> _What the task asks_
Extract the complete data exactly as given.

> _Raw data_

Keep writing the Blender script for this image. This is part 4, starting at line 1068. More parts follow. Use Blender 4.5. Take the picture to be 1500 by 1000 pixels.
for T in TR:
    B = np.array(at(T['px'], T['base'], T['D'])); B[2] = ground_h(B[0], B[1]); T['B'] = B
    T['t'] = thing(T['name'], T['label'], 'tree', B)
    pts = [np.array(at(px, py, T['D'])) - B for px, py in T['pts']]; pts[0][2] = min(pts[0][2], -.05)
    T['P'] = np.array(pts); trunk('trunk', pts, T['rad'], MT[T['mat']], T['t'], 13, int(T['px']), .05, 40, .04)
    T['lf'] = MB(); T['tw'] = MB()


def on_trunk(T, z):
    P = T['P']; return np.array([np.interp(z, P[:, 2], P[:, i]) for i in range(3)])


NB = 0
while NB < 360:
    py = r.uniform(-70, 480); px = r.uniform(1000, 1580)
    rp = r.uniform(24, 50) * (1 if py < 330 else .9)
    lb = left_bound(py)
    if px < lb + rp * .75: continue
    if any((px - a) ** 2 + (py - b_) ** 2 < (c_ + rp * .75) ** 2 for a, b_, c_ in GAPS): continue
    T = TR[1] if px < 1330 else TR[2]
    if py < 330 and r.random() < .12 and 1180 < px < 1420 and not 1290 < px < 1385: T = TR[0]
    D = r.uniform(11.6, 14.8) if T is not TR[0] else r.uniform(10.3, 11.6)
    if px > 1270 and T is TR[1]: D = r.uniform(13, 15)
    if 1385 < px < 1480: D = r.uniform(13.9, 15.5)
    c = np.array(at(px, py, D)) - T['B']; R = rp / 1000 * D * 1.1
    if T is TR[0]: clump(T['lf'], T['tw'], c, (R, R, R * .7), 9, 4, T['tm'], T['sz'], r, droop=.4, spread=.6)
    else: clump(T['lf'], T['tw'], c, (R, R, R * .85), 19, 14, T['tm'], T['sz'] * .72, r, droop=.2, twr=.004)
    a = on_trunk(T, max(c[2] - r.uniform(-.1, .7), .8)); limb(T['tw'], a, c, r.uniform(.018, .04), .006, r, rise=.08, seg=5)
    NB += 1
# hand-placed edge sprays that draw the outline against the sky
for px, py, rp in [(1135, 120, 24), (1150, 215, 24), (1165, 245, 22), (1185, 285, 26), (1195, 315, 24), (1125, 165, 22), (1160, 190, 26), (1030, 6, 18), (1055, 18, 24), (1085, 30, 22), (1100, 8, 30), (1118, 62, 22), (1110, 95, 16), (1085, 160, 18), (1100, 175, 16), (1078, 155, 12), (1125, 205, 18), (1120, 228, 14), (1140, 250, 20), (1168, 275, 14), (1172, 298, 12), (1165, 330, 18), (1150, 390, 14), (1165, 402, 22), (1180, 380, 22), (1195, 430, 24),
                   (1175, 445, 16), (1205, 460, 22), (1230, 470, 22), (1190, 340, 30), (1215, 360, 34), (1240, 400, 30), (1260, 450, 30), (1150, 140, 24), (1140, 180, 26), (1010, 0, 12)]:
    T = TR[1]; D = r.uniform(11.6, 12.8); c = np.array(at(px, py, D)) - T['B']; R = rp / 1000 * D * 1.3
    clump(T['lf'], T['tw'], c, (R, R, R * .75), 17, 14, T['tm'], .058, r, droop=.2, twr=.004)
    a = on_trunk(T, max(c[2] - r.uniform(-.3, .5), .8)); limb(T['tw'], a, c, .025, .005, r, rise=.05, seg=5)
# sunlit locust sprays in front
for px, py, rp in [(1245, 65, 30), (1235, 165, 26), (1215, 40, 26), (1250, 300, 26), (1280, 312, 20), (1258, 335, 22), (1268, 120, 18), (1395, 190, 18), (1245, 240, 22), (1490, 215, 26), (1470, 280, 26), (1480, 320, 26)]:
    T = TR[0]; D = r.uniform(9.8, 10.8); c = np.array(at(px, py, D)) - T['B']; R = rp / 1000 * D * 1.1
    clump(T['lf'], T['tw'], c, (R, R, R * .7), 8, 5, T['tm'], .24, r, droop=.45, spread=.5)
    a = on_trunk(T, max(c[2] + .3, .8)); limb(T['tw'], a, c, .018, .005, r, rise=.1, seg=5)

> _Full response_
Keep writing the Blender script for this image. This is part 4, starting at line 1068. More parts follow. Use Blender 4.5. Take the picture to be 1500 by 1000 pixels.
for T in TR:
    B = np.array(at(T['px'], T['base'], T['D'])); B[2] = ground_h(B[0], B[1]); T['B'] = B
    T['t'] = thing(T['name'], T['label'], 'tree', B)
    pts = [np.array(at(px, py, T['D'])) - B for px, py in T['pts']]; pts[0][2] = min(pts[0][2], -.05)
    T['P'] = np.array(pts); trunk('trunk', pts, T['rad'], MT[T['mat']], T['t'], 13, int(T['px']), .05, 40, .04)
    T['lf'] = MB(); T['tw'] = MB()


def on_trunk(T, z):
    P = T['P']; return np.array([np.interp(z, P[:, 2], P[:, i]) for i in range(3)])


NB = 0
while NB < 360:
    py = r.uniform(-70, 480); px = r.uniform(1000, 1580)
    rp = r.uniform(24, 50) * (1 if py < 330 else .9)
    lb = left_bound(py)
    if px < lb + rp * .75: continue
    if any((px - a) ** 2 + (py - b_) ** 2 < (c_ + rp * .75) ** 2 for a, b_, c_ in GAPS): continue
    T = TR[1] if px < 1330 else TR[2]
    if py < 330 and r.random() < .12 and 1180 < px < 1420 and not 1290 < px < 1385: T = TR[0]
    D = r.uniform(11.6, 14.8) if T is not TR[0] else r.uniform(10.3, 11.6)
    if px > 1270 and T is TR[1]: D = r.uniform(13, 15)
    if 1385 < px < 1480: D = r.uniform(13.9, 15.5)
    c = np.array(at(px, py, D)) - T['B']; R = rp / 1000 * D * 1.1
    if T is TR[0]: clump(T['lf'], T['tw'], c, (R, R, R * .7), 9, 4, T['tm'], T['sz'], r, droop=.4, spread=.6)
    else: clump(T['lf'], T['tw'], c, (R, R, R * .85), 19, 14, T['tm'], T['sz'] * .72, r, droop=.2, twr=.004)
    a = on_trunk(T, max(c[2] - r.uniform(-.1, .7), .8)); limb(T['tw'], a, c, r.uniform(.018, .04), .006, r, rise=.08, seg=5)
    NB += 1
# hand-placed edge sprays that draw the outline against the sky
for px, py, rp in [(1135, 120, 24), (1150, 215, 24), (1165, 245, 22), (1185, 285, 26), (1195, 315, 24), (1125, 165, 22), (1160, 190, 26), (1030, 6, 18), (1055, 18, 24), (1085, 30, 22), (1100, 8, 30), (1118, 62, 22), (1110, 95, 16), (1085, 160, 18), (1100, 175, 16), (1078, 155, 12), (1125, 205, 18), (1120, 228, 14), (1140, 250, 20), (1168, 275, 14), (1172, 298, 12), (1165, 330, 18), (1150, 390, 14), (1165, 402, 22), (1180, 380, 22), (1195, 430, 24),
                   (1175, 445, 16), (1205, 460, 22), (1230, 470, 22), (1190, 340, 30), (1215, 360, 34), (1240, 400, 30), (1260, 450, 30), (1150, 140, 24), (1140, 180, 26), (1010, 0, 12)]:
    T = TR[1]; D = r.uniform(11.6, 12.8); c = np.array(at(px, py, D)) - T['B']; R = rp / 1000 * D * 1.3
    clump(T['lf'], T['tw'], c, (R, R, R * .75), 17, 14, T['tm'], .058, r, droop=.2, twr=.004)
    a = on_trunk(T, max(c[2] - r.uniform(-.3, .5), .8)); limb(T['tw'], a, c, .025, .005, r, rise=.05, seg=5)
# sunlit locust sprays in front
for px, py, rp in [(1245, 65, 30), (1235, 165, 26), (1215, 40, 26), (1250, 300, 26), (1280, 312, 20), (1258, 335, 22), (1268, 120, 18), (1395, 190, 18), (1245, 240, 22), (1490, 215, 26), (1470, 280, 26), (1480, 320, 26)]:
    T = TR[0]; D = r.uniform(9.8, 10.8); c = np.array(at(px, py, D)) - T['B']; R = rp / 1000 * D * 1.1
    clump(T['lf'], T['tw'], c, (R, R, R * .7), 8, 5, T['tm'], .24, r, droop=.45, spread=.5)
    a = on_trunk(T, max(c[2] + .3, .8)); limb(T['tw'], a, c, .018, .005, r, rise=.1, seg=5)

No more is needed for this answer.